Comment: The last thing I would want is training during my downtime. Response: I see what your saying. But it is company time. But there's still that human factor. That's something we considered. That's why the design of the courses is, the employees really understand the fact and they want to build up their skills; that was one of their top-listed priorities. Comment: what is the employees' option to control the timing? Response: hopefully it's more than just in time, hopefully the training will be scheduled in advance. Comment: user choice? Response: users are assigned a number of courses, that they are required to take. They have a set of optional courses they can take in their off-time.

Comment: would I eventually be able to log in at home? Resp: probably not, firewalls and security, etc. We looked at that doing dial-up. We looked at it for pavilion employees. But it's hard - any time could be interrupted by someone coming in. Comment: that could be tracked. Resp. yes. We take account of that. Courses are 15-20 minutes long. Also, there is a system that says 'Call volumes are exceeding thresholds, your learning is being interrupted'. And that will all be tracked.

Aside from the scheduling, the tool allows us to do simulation training. Done properly, it's probably one of the best ways to illustrate particular processes. It can incorporate every aspect of a customer call. It can based on best-practices. There are five simulations we use:

  1. Watch an expert: they are watching, not interacting. Their screen is a simulated environment of what they would be experience during the call.
  2. Learn how and why. In addition to the above, little text boxes pop up and explain what's going on.
  3. You talk. They listen to the customer, they can talk to the customer, and the desktop does it's own thing.
  4. You type. The converse; they listen to the conversation, and they do the desktop typing work.
  5. You do it all. Fully simulated enviroment, they speak, they work the desktop tools, etc.

As mentioned, tracking is built into all of this. Statistical information, who completed what and when. Additionally, we have reporting. Reports include things like course usage, representatives' performance, review (test) performance, time in training, and learning break reports. Thesea re customizable, so we can review specific courses, specific learners, score ranges, even right down to individual questions.

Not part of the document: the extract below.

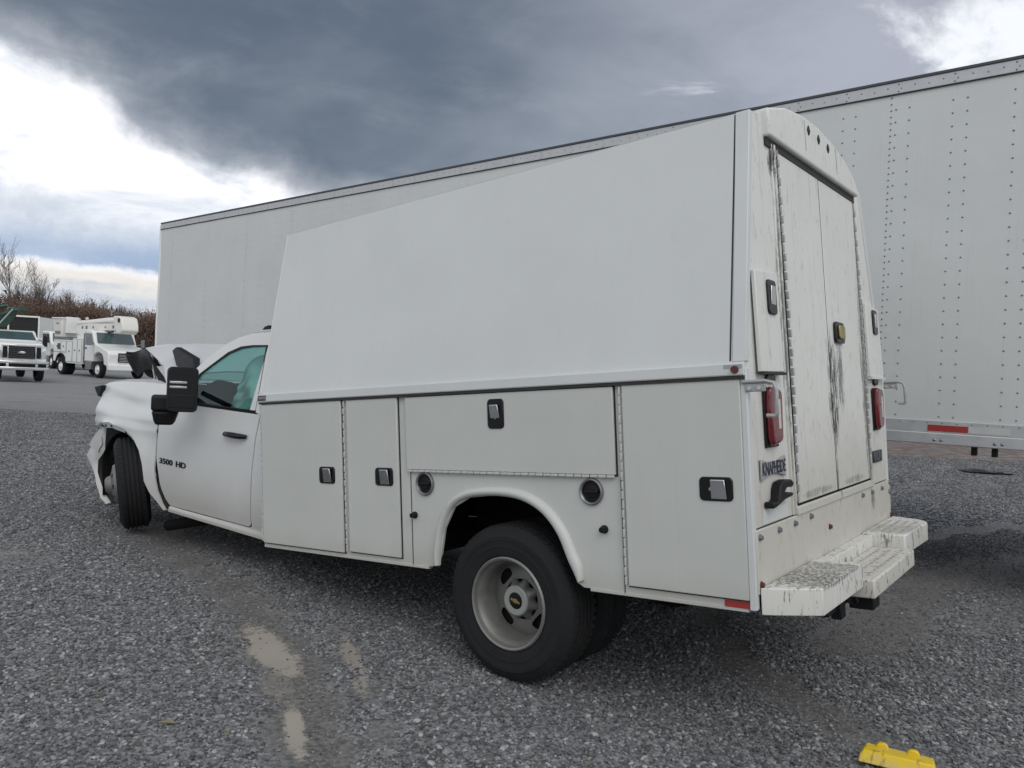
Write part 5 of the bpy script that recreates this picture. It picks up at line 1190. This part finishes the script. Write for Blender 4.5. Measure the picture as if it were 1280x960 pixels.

Implementation: six-stage process; discovery process, learning strategy, learning council, development process, launch, challenges.

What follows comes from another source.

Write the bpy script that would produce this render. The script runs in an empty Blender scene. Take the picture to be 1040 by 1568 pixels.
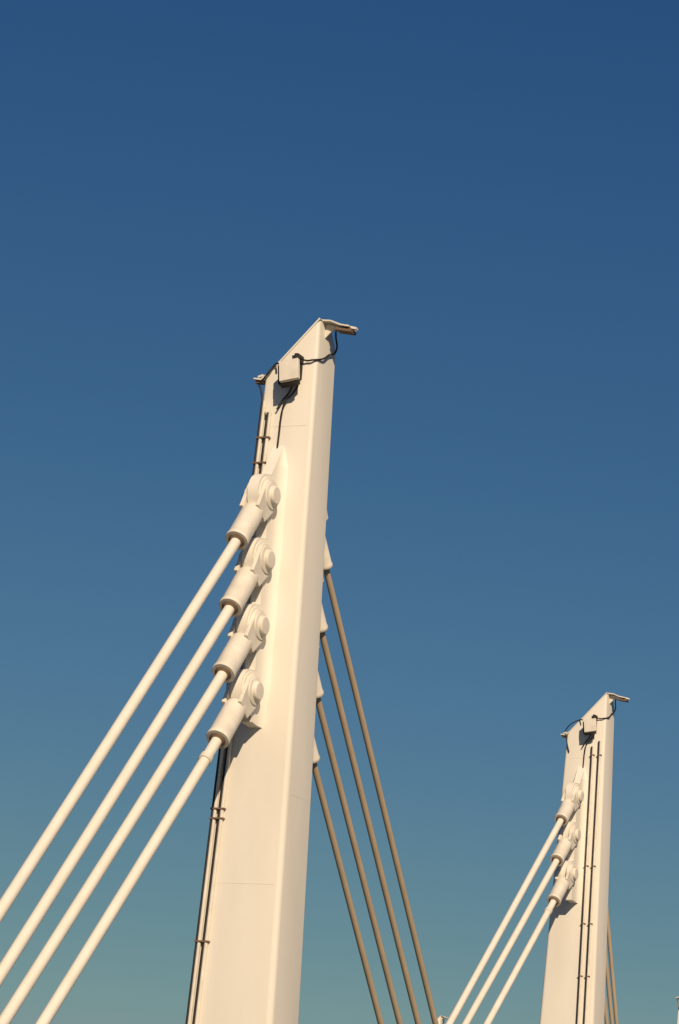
import bpy, bmesh, math, random
from mathutils import Vector, Matrix
random.seed(4)
scene=bpy.context.scene

def mat(name, base, rough=0.5, var=0.06, scale=1.2, bump=0.0, metallic=0.0, streak=False, spec=0.4):
    m=bpy.data.materials.new(name); m.use_nodes=True
    nt=m.node_tree; b=nt.nodes['Principled BSDF']
    b.inputs['Roughness'].default_value=rough; b.inputs['Metallic'].default_value=metallic
    b.inputs['Specular IOR Level'].default_value=spec
    tc=nt.nodes.new('ShaderNodeTexCoord')
    mp=nt.nodes.new('ShaderNodeMapping')
    nt.links.new(tc.outputs['Object'],mp.inputs['Vector'])
    mp.inputs['Scale'].default_value=(1,1,0.25) if streak else (1,1,1)
    no=nt.nodes.new('ShaderNodeTexNoise'); no.inputs['Scale'].default_value=scale; no.inputs['Detail'].default_value=8
    nt.links.new(mp.outputs[0],no.inputs['Vector'])
    cr=nt.nodes.new('ShaderNodeValToRGB')
    cr.color_ramp.elements[0].position=0.3; cr.color_ramp.elements[1].position=0.7
    d=[max(0,c*(1-var)) for c in base]; d[2]*=0.97
    cr.color_ramp.elements[0].color=(*d,1); cr.color_ramp.elements[1].color=(*base,1)
    nt.links.new(no.outputs['Fac'],cr.inputs['Fac']); nt.links.new(cr.outputs['Color'],b.inputs['Base Color'])
    if bump:
        n2=nt.nodes.new('ShaderNodeTexNoise'); n2.inputs['Scale'].default_value=9; n2.inputs['Detail'].default_value=4
        nt.links.new(tc.outputs['Object'],n2.inputs['Vector'])
        bp=nt.nodes.new('ShaderNodeBump'); bp.inputs['Strength'].default_value=bump; bp.inputs['Distance'].default_value=0.02
        nt.links.new(n2.outputs['Fac'],bp.inputs['Height']); nt.links.new(bp.outputs[0],b.inputs['Normal'])
    return m
M_white=mat('white_paint',(0.77,0.74,0.68),0.5,0.10,1.0,0.08,streak=True,spec=0.25)
M_hard=mat('white_paint_fittings',(0.75,0.71,0.64),0.5,0.18,3.0,0.10,spec=0.25)
M_cable=mat('white_cable_sheath',(0.75,0.715,0.65),0.5,0.08,2.0,spec=0.25)
M_dcable=mat('beige_cable_sheath',(0.48,0.39,0.285),0.55,0.12,2.0,spec=0.2)
M_seam=mat('weld_seam_paint',(0.72,0.69,0.63),0.6,0.05,3.0)
M_black=mat('black_rubber',(0.02,0.018,0.016),0.6,0.2,3.0)
M_rust=mat('stained_steel',(0.18,0.12,0.08),0.6,0.25,5.0)
M_ground=mat('dry_grass_ground',(0.10,0.09,0.06),0.9,0.25,0.3)
M_asph=mat('asphalt',(0.05,0.05,0.05),0.9,0.25,1.5)
M_paint=mat('road_paint',(0.7,0.7,0.68),0.7,0.15,3.0)
M_conc=mat('concrete',(0.4,0.38,0.35),0.85,0.15,1.5)

# local pylon frame: u along the broad face, n out of it, z up from the apex
def L(u,n,z): return Vector((u,-n,z))
def finish(bm,name,parent,mats,smooth=35,bevel=0):
    bmesh.ops.recalc_face_normals(bm,faces=bm.faces)
    me=bpy.data.meshes.new(name); bm.to_mesh(me); bm.free()
    for m in (mats if isinstance(mats,list) else [mats]): me.materials.append(m)
    for p in me.polygons: p.use_smooth=True
    me.set_sharp_from_angle(angle=math.radians(smooth))
    o=bpy.data.objects.new(name,me); scene.collection.objects.link(o)
    if parent: o.parent=parent
    if bevel:
        md=o.modifiers.new('b','BEVEL'); md.width=bevel; md.segments=2; md.limit_method='ANGLE'; md.angle_limit=math.radians(40)
    return o
def prof(bm,pts,seg=28,axis=None,origin=None,mi=0):
    a=axis.normalized(); e1=a.orthogonal().normalized(); e2=a.cross(e1)
    rings=[]
    for t,r in pts:
        rings.append([bm.verts.new(origin+a*t+(e1*math.cos(2*math.pi*i/seg)+e2*math.sin(2*math.pi*i/seg))*r) for i in range(seg)])
    for k in range(len(rings)-1):
        for i in range(seg):
            j=(i+1)%seg
            f=bm.faces.new((rings[k][i],rings[k][j],rings[k+1][j],rings[k+1][i])); f.material_index=mi
    f=bm.faces.new(rings[0][::-1]); f.material_index=mi
    f=bm.faces.new(rings[-1]); f.material_index=mi
def extr(bm,poly,off,mi=0):
    a=[bm.verts.new(p) for p in poly]; b=[bm.verts.new(p+off) for p in poly]
    n=len(a)
    bm.faces.new(a[::-1]).material_index=mi; bm.faces.new(b).material_index=mi
    for i in range(n):
        j=(i+1)%n; bm.faces.new((a[i],a[j],b[j],b[i])).material_index=mi
def box(bm,c,ax,ay,az,mi=0):
    vs=[bm.verts.new(c+ax*sx+ay*sy+az*sz) for sx in (-.5,.5) for sy in (-.5,.5) for sz in (-.5,.5)]
    for q in ((0,1,3,2),(4,6,7,5),(0,4,5,1),(2,3,7,6),(0,2,6,4),(1,5,7,3)):
        bm.faces.new([vs[i] for i in q]).material_index=mi
def wire(name,pts,r,m,parent,smooth=True,res=5):
    cu=bpy.data.curves.new(name,'CURVE'); cu.dimensions='3D'; cu.bevel_depth=r; cu.bevel_resolution=res; cu.use_fill_caps=True
    if smooth and len(pts)>2:
        sp=cu.splines.new('BEZIER'); sp.bezier_points.add(len(pts)-1)
        for b,p in zip(sp.bezier_points,pts):
            b.co=p; b.handle_left_type=b.handle_right_type='AUTO'
        cu.resolution_u=8
    else:
        sp=cu.splines.new('POLY'); sp.points.add(len(pts)-1)
        for b,p in zip(sp.points,pts): b.co=(*p,1)
    cu.materials.append(m)
    o=bpy.data.objects.new(name,cu); scene.collection.objects.link(o); o.parent=parent
    return o
def stay(name,a,b,r,m,parent,sag=0.05):
    pts=[a.lerp(b,i/16)+Vector((0,0,-4*sag*(i/16)*(1-i/16))) for i in range(17)]
    return wire(name,pts,r,m,parent,smooth=False,res=8)

def anchor_set(parent,tag,side,uc,pins,ends,faceN,finz,rs=0.238,mat_fin=M_white):
    zt,zb=finz; hw=0.12
    prof_pts=[]
    N=150
    pn=abs(pins[0][0]-faceN(pins[0][1]))
    for i in range(N+1):
        z=zt+(zb-zt)*i/N
        base=min(pn-0.10,(zt-z)*0.62)
        n=base
        for (pN,pz) in pins:
            d=abs(z-pz); R=0.46
            if d<R: n=max(n,min(pn+math.sqrt(R*R-d*d),base+0.9))
        prof_pts.append((n,z))
    bm=bmesh.new()
    def P(n,z,u): return L(u,faceN(z)+side*n,z)
    cols={}
    for s in (-1,1):
        col=[]
        for i,(n,z) in enumerate(prof_pts):
            g=min(1.0,n/0.3)
            h=g*min(1.0,0.25+(z-zb)/1.0)
            lst=[(n,hw),(0.20*g,hw),(0.10*g,hw+0.02*h),(0.04*g,hw+0.07*h),(-0.01,hw+0.16*h)]
            col.append([bm.verts.new(P(nn,z+(0.1*nn if i==N else 0),uc+s*w_)) for nn,w_ in lst])
        cols[s]=col
    for s in (-1,1):
        for i in range(N):
            for k in range(4):
                bm.faces.new((cols[s][i][k],cols[s][i][k+1],cols[s][i+1][k+1],cols[s][i+1][k]))
    for i in range(N):
        bm.faces.new((cols[-1][i][0],cols[-1][i+1][0],cols[1][i+1][0],cols[1][i][0]))
    bm.faces.new([v for v in cols[-1][N]]+[v for v in cols[1][N][::-1]])
    bmesh.ops.remove_doubles(bm,verts=bm.verts,dist=0.0005)
    finish(bm,'gusset_fin_'+tag,parent,mat_fin,50)
    for k,((pN,pz),(eN,ez)) in enumerate(zip(pins,ends)):
        c=L(uc,pN,pz); e=L(uc,eN,ez); ax=(e-c); ln=ax.length; ax.normalize()
        ux=Vector((1,0,0)); perp=ax.cross(ux).normalized()
        bm=bmesh.new()
        for s in (-1,1):
            prof(bm,[(0.215,0.30),(0.245,0.30),(0.255,0.27),(0.262,0.20),(0.32,0.20),(0.345,0.175),(0.352,0.08),(0.354,0.02)],28,ux*s,c)
            prof(bm,[(0.10,0.40),(0.14,0.40),(0.15,0.385)],32,ux*s,c)
            poly=[]
            R=0.33
            for i in range(13):
                a=math.pi/2+math.pi*i/12
                poly.append(c+ax*(R*math.cos(a))+perp*(R*math.sin(a)))
            poly.append(c+ax*(0.62)-perp*0.22); poly.append(c+ax*(0.62)+perp*0.22)
            poly=[p+ux*s*0.145 for p in poly]
            extr(bm,poly,ux*s*0.08)
        finish(bm,'pin_and_fork_%s_%d'%(tag,k+1),parent,M_hard,35,0.008)
        bm=bmesh.new()
        q=rs/0.238
        prof(bm,[(0.44,0.15*q),(0.50,0.215*q),(0.56,0.235*q),(0.62,rs),(ln-0.10,rs),(ln-0.08,rs+.012),(ln-0.02,rs+.012),(ln,rs),(ln+0.0,0.17*q),(ln-0.06,0.15*q)],32,ax,c)
        prof(bm,[(ln-0.07,0.20*q),(ln-0.02,0.20*q),(ln+0.03,0.14*q),(ln+0.05,0.12*q)],24,ax,c,1)
        finish(bm,'cable_socket_%s_%d'%(tag,k+1),parent,[M_hard,M_rust],35)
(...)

The discovery process: to align key business objectives with learning objectives. First, identify key business objectives - we needed to find those that training respresentatives could impact. So we looked at the representatives that were exceeding our expectations to see what they were doing that was setting them above the bar, identified root causal factors, and designed training accordingly. Then we needed to identify an approach to monitor and evaluate the learning.

The learning strategy: we analyze the representatives' performance, which set learning objectives. We used the ADDIE approach. We set up learning breaks, animations, etc. We implemented these learning breaks, and evaluated through tracking and recording.

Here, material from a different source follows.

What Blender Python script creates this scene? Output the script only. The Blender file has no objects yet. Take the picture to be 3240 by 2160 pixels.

Learning council: this was to ensure that we were on the right track. A representation of all stakeholders, including team leaders, representatives, workforce quality people, executive and leadership. They look at marketing, today's questions and quicktips, and performance improvement selections. Membership on the council is on a rotating basis (except for senior team). There's constantly input from every division. From the representatives, there was an application process.

Development process: we had to determine the number of these 15-minute pieces we needed. It was hard to condense content to 15-minute chunks; it was a tough go. We then needed to identify subject matter experts; we had them in hourse, which was great. And they were stoked about the new approach. And then we had the easy task of acquiring and analyzing content. There's a pretty linear progression through the courses; there's (say) 24 courses, they will be assigner by the week (I'm not going to assign 24 courses at once)

Implementation: we outsourced course requirements to an external solutions provider and used in-house instructional designers and developers.

Launch: we employed a staggered launch approach. Launch A, for the customer contact center (phone center). The team leads see the courses a week ahead, which gives them a head start. The launch period will last 8 weeks; this will be our yardstick. We identified a control group to measure impact. launch B, for the pavilions. Starts one week after; we identified five pavilions as our treatment group.

Challenges: New team members - we went from 8 to 24; they needed to know bank terms, acronyms, jargon, etc. New technology - not just for the users, this is also a new authoring tool. Communication - we needed to get everybody on board. If we don't have buy-in it's not going to work. Outsourcing - we had to get them on board with bank terms, bank culture. And we had to get them on the same page with respect to quality. The 'little things'.

Darlene Burt (CIBC)

Desired outcomes:

A focused, consistent delivery of learning. No matter where they are in the system, we want them to have a consistent experience, whether in call center or pavilion.

Retention of knowledge and skills: we focused on the importance of the role of team leaders, coaching and the use of this tool.

Ongoing investment in people development.

Measurement performance instrument: we set as an objective to have 100 percent of courses to take 100 percent of cousres, with 80 percent pass rate. The actual target is 8-10 percent increase in sales of one product: learning how to talk about the product, to market the product. The objectives were based on Knowledgent's previous work.

Comment: how wmuch did this cost per employee? Response: I don't know.

We also wanted to focus on people development and improvement. Employee training was a key factor; every year employees identify training as a top priority in teir employee surveys.